Now I'm no expert in image recognition. I'd like to achieve the following:
Find the boundingbox for the money bill (so I can "cut out" the bill from the noise in the rest of the image
Figure out the orientation.
I think of these two steps as pre-processing, but maybe one can do the following steps without the above two. So with that I want to read:
The bills serial-number.
The bills face value.
I assume this should be quite possible to do with OpenCV. I'm just not sure how to approach it right. Would I pick a FaceDetector like approach or houghs or a contour detector on an edge detector?
I'd be thankful for any further hints for reading material as well.
Hough is great but it can be a little expensive
This may work:
-Use Threshold or Canny to find the edges of the image.
-Then cvFindContours to identify the contours, then try to detect rectangles.
Check the squares.c example in opencv distribution. It basically checks that the polygon approximation of a contour has 4 points and the average angle betweeen those points is close to 90 degrees.
Here is a code snippet from the squares.py example
(is the same but in python :P ).
..some pre-processing
cvThreshold( tgray, gray, (l+1)*255/N, 255, CV_THRESH_BINARY );
# find contours and store them all as a list
count, contours = cvFindContours(gray, storage)
if not contours:
continue
# test each contour
for contour in contours.hrange():
# approximate contour with accuracy proportional
# to the contour perimeter
result = cvApproxPoly( contour, sizeof(CvContour), storage,
CV_POLY_APPROX_DP, cvContourPerimeter(contour)*0.02, 0 );
res_arr = result.asarray(CvPoint)
# square contours should have 4 vertices after approximation
# relatively large area (to filter out noisy contours)
# and be convex.
# Note: absolute value of an area is used because
# area may be positive or negative - in accordance with the
# contour orientation
if( result.total == 4 and
abs(cvContourArea(result)) > 1000 and
cvCheckContourConvexity(result) ):
s = 0;
for i in range(4):
# find minimum angle between joint
# edges (maximum of cosine)
t = abs(angle( res_arr[i], res_arr[i-2], res_arr[i-1]))
if s<t:
s=t
# if cosines of all angles are small
# (all angles are ~90 degree) then write quandrange
# vertices to resultant sequence
if( s < 0.3 ):
for i in range(4):
squares.append( res_arr[i] )
-Using MinAreaRect2 (Finds circumscribed rectangle of minimal area for given 2D point set), get the bounding box of the rectangles.
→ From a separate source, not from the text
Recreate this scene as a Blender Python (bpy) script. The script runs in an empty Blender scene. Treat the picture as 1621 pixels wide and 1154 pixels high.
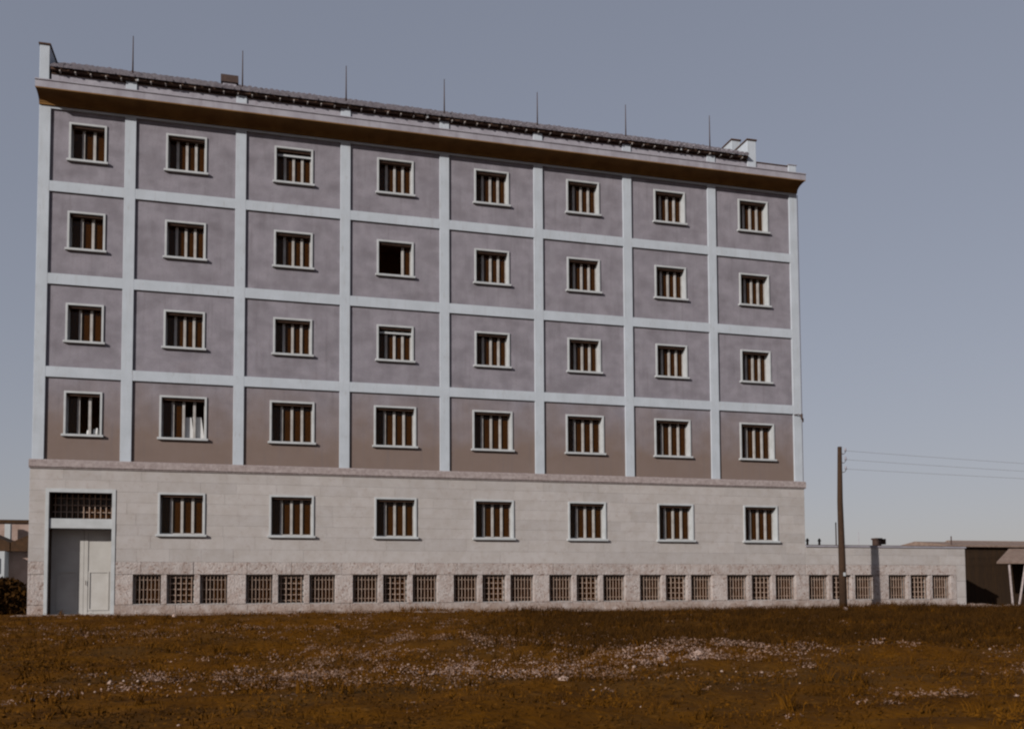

Using the bounding box points you can easily calculate the angle.
you can also find the C version squares.c under samples/c/ in your opencv dir.
There is a good book on openCV
Using a Hough transform to find the rectangular bill shape (and angle) and then find rectangles/circles within it should be quick and easy
For more complex searching, something like a Haar classifier - if you needed to find odd corners of bills in an image?
You can also take a look at the Template Matching methods in OpenCV; another option would be to use SURF features. They let you search for symbols & numbers in size, angle etc. invariantly.